Justice League of America: Wedding Special #1
Review
Credits
- Words: Dwayne McDuffie
- Art: Mike McKone
- Inks: Andy Lanning
- Colors: Pete Pantazis
- Story Title: Unlimited Chapter 1, Injustice League
- Publisher: DC Comics
- Price: $3.99
- Release Date: Sep 12, 2007
Posted by Dave Baxter on Sep 14, 2007
Tags: dc, league, mcduffie, mckone, wedding
Dwayne McDuffie begins his run on JLA with this Ollie/Dinah tie-in special, though the meat of its matter lies in the revivification of the Injustice League.
All the heroes gather at either Green Arrow’s bachelor party or Black Canary’s bachelorette; meanwhile Lex Luthor, Joker, and the Cheetah gather together the baddest of the bad guys and execute an unexpected attack on Jason Rusch, the boy otherwise known as Firestorm. The pre-marital festivities are then cut short when news of the assault reaches the League, and the groundwork is quickly laid for the next major JLA storyline.
McDuffie picks up where he left off in the final issues of Firestorm; McDuffie, being one of the few prominent black comic authors around, naturally tweaks the League’s current Meltzzer-roster by adding both Rusch and John Stewart to the ranks, two of the more
prominent black heroes in the DCU that simply aren’t getting the face time they deserve. The party scenes are entertaining, with honest characterization and dialogue, though nothing groundbreaking. Indeed, little about this special is special in the least. McDuffie is a strong scripter, but whatever gripping ideas he has in store for his JLA readership, he doesn’t display them here.
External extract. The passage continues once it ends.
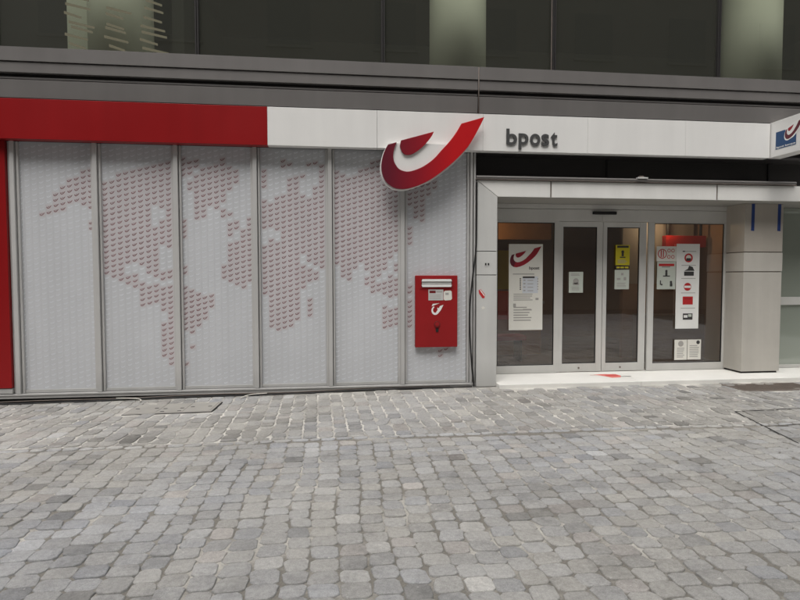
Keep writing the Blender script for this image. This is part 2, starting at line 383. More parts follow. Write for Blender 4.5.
# windows
MX = [-6.45, -4.07, -1.69, .69, 3.05, 5.49, 7.9, XR]
for k in range(len(MX)-1):
    a, b = MX[k], MX[k+1]
    f = MB(); t = .022
    f.box(a+.004, a+t, -.02, .06, 4.302, 6.6, M['cornice_dark']); f.box(b-t, b-.004, -.02, .06, 4.302, 6.6, M['cornice_dark'])
    f.box(a+t, b-t, -.02, .06, 4.302, 4.335, M['cornice_dark']); f.box(a+t, b-t, -.02, .06, 6.56, 6.6, M['cornice_dark'])
    if k == 3: f.box(b-t-.028, b-t-.018, -.03, -.021, 4.34, 6.56, M['steel_dark']); f.box(a+t+1, b-t-.03, -.03, -.021, 4.335, 4.341, M['alu'])
    wo = f.build('window', B)
    p = MB(); p.poly([(a+t, .02, 4.335), (b-t, .02, 4.335), (b-t, .02, 6.56), (a+t, .02, 6.56)], M['glass_up']); p.build('pane', wo, fix=False)
for cx in (-3.0, 1.955, 6.9):
    c = MB(); c.cyl((cx, 1.15, 4.2), .435, 2.4, M['column'], n=48); c.build('column', B)
# glowing slats added for the soft light streaks in the left window
for gx, n in ((-3.46, 8), (-2.98, 7), (-2.50, 8)):
    bl = MB()
    for i in range(n):
        z = 4.50+i*.10+random.uniform(-.03, .03); L_ = random.uniform(.20, .34); dx = random.uniform(-.05, .05)
        bl.poly([(gx+dx, .50, z), (gx+dx+L_, .50, z-.06), (gx+dx+L_, .50, z-.030), (gx+dx, .50, z+.038)], M['streak_glow'])
    tag(bl.build('light_streak', B), 'slanting glowing strips standing in for light streaks behind the left office window')
pn = MB(); pn.box(-3.78, -3.3, 1.25, 1.3, 4.2, 6.6, M['column']); pn.box(-4.25, -3.80, 1.20, 1.3, 4.2, 4.62, M['room_light']); pn.build('partition', B)
# right-hand end cheek of the fascia zone and the dark shutter recess above the entrance
rc = MB(); rc.box(1.96, XR, .30, .36, 2.62, 3.716, M['dark_recess']); rc.box(1.96, XR, .0, .30, 3.215, 3.25, M['dark_recess'])
for xx in (3.98, 6.55): rc.box(xx, xx+.02, .28, .30, 2.9, 3.215, M['black'])
rc.build('shutter_recess', B)
sf = MB(); sf.box(1.97, XR, -.04, 1.2, 2.606, 2.62, M['soffit']); sf.build('soffit', B)

# street building over the road, behind the photographer (it is what the panes mirror)
OB = thing('apartment_building', (1, -16, 0), 'pale rendered street building with rows of dark windows across the road', 'building')
q = MB(); q.box(-30, 42, -19, -16, -.1, 20, M['op_wall']); q.build('wall', OB)
for r_ in range(4):
    for c_ in range(14):
        q = MB(); x0 = -24+c_*4.3; z0 = .9+r_*3.3
        q.box(x0, x0+1.7, -15.99, -15.94, z0, z0+1.9, M['op_glass']); q.box(x0-.08, x0+1.78, -15.99, -15.88, z0-.1, z0-.005, M['op_wall']); q.build('window', OB)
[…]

The idea of bringing together yet another Injustice League, an “Unlimited” version that seems no different from the concept of the exceedingly recent Secret Society of Super-Villains, and also taking into mind that most of this new Injustice League’s members are soon to be kidnapped to take part in a major event on another planet within the upcoming Countdown mini-series Salvation Run, it’s difficult to understand what the purpose of this storyarc is. Will it have any major impact on either the villains or the heroes? Can this iteration of the Injustice League last long beyond the next three issues of Justice League of America ? Can forming yet another army of villains be something any DCU villain would actually get behind after the travesty that was the Society, which, in comic time, occurred only a little over a year ago? Sadly, all the evidence points to “no,” for all these questions, and pre-supposes this storyline to being a meaningless one.
So conceptually a tired idea, if, yes, a classic one, though it’s also baffling and irritating in its timing. Outside of the larger DCU perspective, however, this Wedding Special is actually a fun read, with well scripted banter, great action, and the most in-character Joker and Lex Luthor I’ve read in many a moon. If nothing else, “Unlimited” should be a well written storyline, and definitely the most old-school JLA adventure since Meltzer took over and turned it into a daytime television drama.

Mike McKone handles the art chores for this one-shot, and his work is always a pleasure: indelibly clean linework, perfectly paced, with strong layouts. Buttressed by inker Andy Lanning and regular JLA colorist Pete Pantazis, Justice League of America: Wedding Special is nothing less than an annual of old, an oversized story that ties into the regular series with a respectable art team all its own.
If you plan on sticking with the JLA ongoing (and come on, what DCU reader isn’t?), then the Wedding Special is well worthwhile, if not entirely integral (you could probably catch up with relative ease in issue #13, but unless you’re truly destitute, why would you?). It’s just the beginning of a larger hero/villain throw-down, and one that won’t necessarily be much in the grander scheme of things, but it should nonetheless be a blast, and I suppose its lack of connection to everything else in the currently crossover-happy DCU will allow this story to stand on its own, one of the very few to do so for all you who despise having to buy all the tie-in/to-be-continued-in crap. Now if only it could be stand-alone and make sense with the rest of it, then we’d be getting somewhere.